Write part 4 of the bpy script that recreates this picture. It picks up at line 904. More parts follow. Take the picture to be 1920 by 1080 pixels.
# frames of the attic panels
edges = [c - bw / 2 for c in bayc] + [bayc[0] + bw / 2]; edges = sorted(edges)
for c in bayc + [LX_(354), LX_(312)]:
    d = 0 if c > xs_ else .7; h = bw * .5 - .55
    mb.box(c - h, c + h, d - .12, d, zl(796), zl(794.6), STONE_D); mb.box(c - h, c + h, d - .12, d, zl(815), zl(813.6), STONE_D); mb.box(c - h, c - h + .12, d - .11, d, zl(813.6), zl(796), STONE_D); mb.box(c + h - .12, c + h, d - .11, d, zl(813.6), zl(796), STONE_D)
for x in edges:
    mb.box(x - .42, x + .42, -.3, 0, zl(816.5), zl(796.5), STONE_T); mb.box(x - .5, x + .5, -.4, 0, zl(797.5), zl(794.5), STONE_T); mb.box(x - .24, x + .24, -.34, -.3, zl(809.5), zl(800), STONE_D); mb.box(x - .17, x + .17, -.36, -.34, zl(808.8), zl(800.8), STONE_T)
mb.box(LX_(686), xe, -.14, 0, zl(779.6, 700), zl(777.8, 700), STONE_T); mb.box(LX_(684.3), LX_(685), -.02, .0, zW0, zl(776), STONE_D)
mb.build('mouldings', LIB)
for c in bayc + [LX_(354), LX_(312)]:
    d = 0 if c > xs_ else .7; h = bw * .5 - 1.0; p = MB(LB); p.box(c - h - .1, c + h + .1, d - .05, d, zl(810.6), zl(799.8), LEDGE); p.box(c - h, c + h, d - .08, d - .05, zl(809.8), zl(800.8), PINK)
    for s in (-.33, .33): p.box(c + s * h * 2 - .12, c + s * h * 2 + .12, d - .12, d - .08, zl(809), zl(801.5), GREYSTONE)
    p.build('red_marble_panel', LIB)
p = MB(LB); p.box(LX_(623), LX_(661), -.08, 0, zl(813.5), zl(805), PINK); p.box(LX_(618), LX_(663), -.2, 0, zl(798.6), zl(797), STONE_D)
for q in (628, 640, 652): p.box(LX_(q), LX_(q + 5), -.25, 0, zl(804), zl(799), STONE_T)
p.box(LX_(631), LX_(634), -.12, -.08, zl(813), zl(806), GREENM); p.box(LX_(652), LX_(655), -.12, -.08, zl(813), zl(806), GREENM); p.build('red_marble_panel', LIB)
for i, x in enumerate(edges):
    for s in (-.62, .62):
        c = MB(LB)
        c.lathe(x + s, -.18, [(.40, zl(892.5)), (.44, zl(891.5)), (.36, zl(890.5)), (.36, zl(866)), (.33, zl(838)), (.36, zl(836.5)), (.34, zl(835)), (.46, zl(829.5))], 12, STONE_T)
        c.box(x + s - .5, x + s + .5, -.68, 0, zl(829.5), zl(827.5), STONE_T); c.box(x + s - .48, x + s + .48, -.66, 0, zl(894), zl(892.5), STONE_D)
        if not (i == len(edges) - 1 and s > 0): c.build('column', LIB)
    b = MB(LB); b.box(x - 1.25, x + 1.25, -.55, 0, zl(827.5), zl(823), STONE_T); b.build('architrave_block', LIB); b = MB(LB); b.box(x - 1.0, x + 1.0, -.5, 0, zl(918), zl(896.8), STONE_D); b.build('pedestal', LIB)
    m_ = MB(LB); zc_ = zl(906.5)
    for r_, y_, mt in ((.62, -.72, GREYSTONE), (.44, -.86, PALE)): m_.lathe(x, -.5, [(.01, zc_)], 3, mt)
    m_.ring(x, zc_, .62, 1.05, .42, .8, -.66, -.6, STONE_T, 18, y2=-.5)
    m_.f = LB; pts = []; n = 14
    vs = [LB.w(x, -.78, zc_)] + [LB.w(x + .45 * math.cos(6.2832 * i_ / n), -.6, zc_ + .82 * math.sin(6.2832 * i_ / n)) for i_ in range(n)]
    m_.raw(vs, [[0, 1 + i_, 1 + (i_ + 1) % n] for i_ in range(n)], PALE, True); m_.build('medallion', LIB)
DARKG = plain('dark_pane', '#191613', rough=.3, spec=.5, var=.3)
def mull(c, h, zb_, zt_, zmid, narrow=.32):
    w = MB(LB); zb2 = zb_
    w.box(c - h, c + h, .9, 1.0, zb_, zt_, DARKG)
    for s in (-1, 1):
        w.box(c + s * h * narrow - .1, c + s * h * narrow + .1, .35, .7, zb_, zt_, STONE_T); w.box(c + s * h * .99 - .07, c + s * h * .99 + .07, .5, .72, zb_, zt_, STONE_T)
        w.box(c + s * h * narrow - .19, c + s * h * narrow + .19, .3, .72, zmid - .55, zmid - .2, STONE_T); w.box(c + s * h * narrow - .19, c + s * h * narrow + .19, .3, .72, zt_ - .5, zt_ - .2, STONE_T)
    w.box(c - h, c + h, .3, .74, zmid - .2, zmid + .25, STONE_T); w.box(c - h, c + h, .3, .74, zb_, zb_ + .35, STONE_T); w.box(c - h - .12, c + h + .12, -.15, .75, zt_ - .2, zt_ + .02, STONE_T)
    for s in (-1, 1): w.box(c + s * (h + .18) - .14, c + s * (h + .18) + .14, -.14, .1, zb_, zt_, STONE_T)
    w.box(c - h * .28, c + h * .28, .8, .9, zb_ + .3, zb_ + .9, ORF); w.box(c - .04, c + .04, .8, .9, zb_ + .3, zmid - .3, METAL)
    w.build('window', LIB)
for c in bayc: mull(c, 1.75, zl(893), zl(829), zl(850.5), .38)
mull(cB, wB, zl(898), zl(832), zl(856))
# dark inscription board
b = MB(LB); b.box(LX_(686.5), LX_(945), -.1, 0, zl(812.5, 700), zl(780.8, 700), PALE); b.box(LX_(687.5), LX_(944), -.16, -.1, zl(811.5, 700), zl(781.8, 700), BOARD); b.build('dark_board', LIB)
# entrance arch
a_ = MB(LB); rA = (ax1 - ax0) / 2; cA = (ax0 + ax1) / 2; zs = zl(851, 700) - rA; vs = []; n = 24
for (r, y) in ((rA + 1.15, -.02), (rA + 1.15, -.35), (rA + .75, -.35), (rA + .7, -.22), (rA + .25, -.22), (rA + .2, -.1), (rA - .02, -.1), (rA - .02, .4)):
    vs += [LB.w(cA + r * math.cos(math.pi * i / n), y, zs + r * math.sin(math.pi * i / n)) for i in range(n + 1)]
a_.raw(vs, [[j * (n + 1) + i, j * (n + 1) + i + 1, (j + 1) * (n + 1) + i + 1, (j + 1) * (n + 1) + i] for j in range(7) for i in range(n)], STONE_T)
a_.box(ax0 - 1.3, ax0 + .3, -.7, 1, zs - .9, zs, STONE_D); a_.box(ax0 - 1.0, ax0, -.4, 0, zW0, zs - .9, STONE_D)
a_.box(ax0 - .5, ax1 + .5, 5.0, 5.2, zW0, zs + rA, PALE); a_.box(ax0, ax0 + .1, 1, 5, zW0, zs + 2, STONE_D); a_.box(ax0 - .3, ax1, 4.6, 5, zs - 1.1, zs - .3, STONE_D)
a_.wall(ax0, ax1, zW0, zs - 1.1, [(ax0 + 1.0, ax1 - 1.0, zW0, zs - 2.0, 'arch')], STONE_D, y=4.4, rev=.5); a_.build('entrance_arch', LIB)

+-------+

Transcribe the whole listing exactly.

RESPONSE TO THE EXERCISE:
Write part 4 of the bpy script that recreates this picture. It picks up at line 904. More parts follow. Take the picture to be 1920 by 1080 pixels.
# frames of the attic panels
edges = [c - bw / 2 for c in bayc] + [bayc[0] + bw / 2]; edges = sorted(edges)
for c in bayc + [LX_(354), LX_(312)]:
    d = 0 if c > xs_ else .7; h = bw * .5 - .55
    mb.box(c - h, c + h, d - .12, d, zl(796), zl(794.6), STONE_D); mb.box(c - h, c + h, d - .12, d, zl(815), zl(813.6), STONE_D); mb.box(c - h, c - h + .12, d - .11, d, zl(813.6), zl(796), STONE_D); mb.box(c + h - .12, c + h, d - .11, d, zl(813.6), zl(796), STONE_D)
for x in edges:
    mb.box(x - .42, x + .42, -.3, 0, zl(816.5), zl(796.5), STONE_T); mb.box(x - .5, x + .5, -.4, 0, zl(797.5), zl(794.5), STONE_T); mb.box(x - .24, x + .24, -.34, -.3, zl(809.5), zl(800), STONE_D); mb.box(x - .17, x + .17, -.36, -.34, zl(808.8), zl(800.8), STONE_T)
mb.box(LX_(686), xe, -.14, 0, zl(779.6, 700), zl(777.8, 700), STONE_T); mb.box(LX_(684.3), LX_(685), -.02, .0, zW0, zl(776), STONE_D)
mb.build('mouldings', LIB)
for c in bayc + [LX_(354), LX_(312)]:
    d = 0 if c > xs_ else .7; h = bw * .5 - 1.0; p = MB(LB); p.box(c - h - .1, c + h + .1, d - .05, d, zl(810.6), zl(799.8), LEDGE); p.box(c - h, c + h, d - .08, d - .05, zl(809.8), zl(800.8), PINK)
    for s in (-.33, .33): p.box(c + s * h * 2 - .12, c + s * h * 2 + .12, d - .12, d - .08, zl(809), zl(801.5), GREYSTONE)
    p.build('red_marble_panel', LIB)
p = MB(LB); p.box(LX_(623), LX_(661), -.08, 0, zl(813.5), zl(805), PINK); p.box(LX_(618), LX_(663), -.2, 0, zl(798.6), zl(797), STONE_D)
for q in (628, 640, 652): p.box(LX_(q), LX_(q + 5), -.25, 0, zl(804), zl(799), STONE_T)
p.box(LX_(631), LX_(634), -.12, -.08, zl(813), zl(806), GREENM); p.box(LX_(652), LX_(655), -.12, -.08, zl(813), zl(806), GREENM); p.build('red_marble_panel', LIB)
for i, x in enumerate(edges):
    for s in (-.62, .62):
        c = MB(LB)
        c.lathe(x + s, -.18, [(.40, zl(892.5)), (.44, zl(891.5)), (.36, zl(890.5)), (.36, zl(866)), (.33, zl(838)), (.36, zl(836.5)), (.34, zl(835)), (.46, zl(829.5))], 12, STONE_T)
        c.box(x + s - .5, x + s + .5, -.68, 0, zl(829.5), zl(827.5), STONE_T); c.box(x + s - .48, x + s + .48, -.66, 0, zl(894), zl(892.5), STONE_D)
        if not (i == len(edges) - 1 and s > 0): c.build('column', LIB)
    b = MB(LB); b.box(x - 1.25, x + 1.25, -.55, 0, zl(827.5), zl(823), STONE_T); b.build('architrave_block', LIB); b = MB(LB); b.box(x - 1.0, x + 1.0, -.5, 0, zl(918), zl(896.8), STONE_D); b.build('pedestal', LIB)
    m_ = MB(LB); zc_ = zl(906.5)
    for r_, y_, mt in ((.62, -.72, GREYSTONE), (.44, -.86, PALE)): m_.lathe(x, -.5, [(.01, zc_)], 3, mt)
    m_.ring(x, zc_, .62, 1.05, .42, .8, -.66, -.6, STONE_T, 18, y2=-.5)
    m_.f = LB; pts = []; n = 14
    vs = [LB.w(x, -.78, zc_)] + [LB.w(x + .45 * math.cos(6.2832 * i_ / n), -.6, zc_ + .82 * math.sin(6.2832 * i_ / n)) for i_ in range(n)]
    m_.raw(vs, [[0, 1 + i_, 1 + (i_ + 1) % n] for i_ in range(n)], PALE, True); m_.build('medallion', LIB)
DARKG = plain('dark_pane', '#191613', rough=.3, spec=.5, var=.3)
def mull(c, h, zb_, zt_, zmid, narrow=.32):
    w = MB(LB); zb2 = zb_
    w.box(c - h, c + h, .9, 1.0, zb_, zt_, DARKG)
    for s in (-1, 1):
        w.box(c + s * h * narrow - .1, c + s * h * narrow + .1, .35, .7, zb_, zt_, STONE_T); w.box(c + s * h * .99 - .07, c + s * h * .99 + .07, .5, .72, zb_, zt_, STONE_T)
        w.box(c + s * h * narrow - .19, c + s * h * narrow + .19, .3, .72, zmid - .55, zmid - .2, STONE_T); w.box(c + s * h * narrow - .19, c + s * h * narrow + .19, .3, .72, zt_ - .5, zt_ - .2, STONE_T)
    w.box(c - h, c + h, .3, .74, zmid - .2, zmid + .25, STONE_T); w.box(c - h, c + h, .3, .74, zb_, zb_ + .35, STONE_T); w.box(c - h - .12, c + h + .12, -.15, .75, zt_ - .2, zt_ + .02, STONE_T)
    for s in (-1, 1): w.box(c + s * (h + .18) - .14, c + s * (h + .18) + .14, -.14, .1, zb_, zt_, STONE_T)
    w.box(c - h * .28, c + h * .28, .8, .9, zb_ + .3, zb_ + .9, ORF); w.box(c - .04, c + .04, .8, .9, zb_ + .3, zmid - .3, METAL)
    w.build('window', LIB)
for c in bayc: mull(c, 1.75, zl(893), zl(829), zl(850.5), .38)
mull(cB, wB, zl(898), zl(832), zl(856))
# dark inscription board
b = MB(LB); b.box(LX_(686.5), LX_(945), -.1, 0, zl(812.5, 700), zl(780.8, 700), PALE); b.box(LX_(687.5), LX_(944), -.16, -.1, zl(811.5, 700), zl(781.8, 700), BOARD); b.build('dark_board', LIB)
# entrance arch
a_ = MB(LB); rA = (ax1 - ax0) / 2; cA = (ax0 + ax1) / 2; zs = zl(851, 700) - rA; vs = []; n = 24
for (r, y) in ((rA + 1.15, -.02), (rA + 1.15, -.35), (rA + .75, -.35), (rA + .7, -.22), (rA + .25, -.22), (rA + .2, -.1), (rA - .02, -.1), (rA - .02, .4)):
    vs += [LB.w(cA + r * math.cos(math.pi * i / n), y, zs + r * math.sin(math.pi * i / n)) for i in range(n + 1)]
a_.raw(vs, [[j * (n + 1) + i, j * (n + 1) + i + 1, (j + 1) * (n + 1) + i + 1, (j + 1) * (n + 1) + i] for j in range(7) for i in range(n)], STONE_T)
a_.box(ax0 - 1.3, ax0 + .3, -.7, 1, zs - .9, zs, STONE_D); a_.box(ax0 - 1.0, ax0, -.4, 0, zW0, zs - .9, STONE_D)
a_.box(ax0 - .5, ax1 + .5, 5.0, 5.2, zW0, zs + rA, PALE); a_.box(ax0, ax0 + .1, 1, 5, zW0, zs + 2, STONE_D); a_.box(ax0 - .3, ax1, 4.6, 5, zs - 1.1, zs - .3, STONE_D)
a_.wall(ax0, ax1, zW0, zs - 1.1, [(ax0 + 1.0, ax1 - 1.0, zW0, zs - 2.0, 'arch')], STONE_D, y=4.4, rev=.5); a_.build('entrance_arch', LIB)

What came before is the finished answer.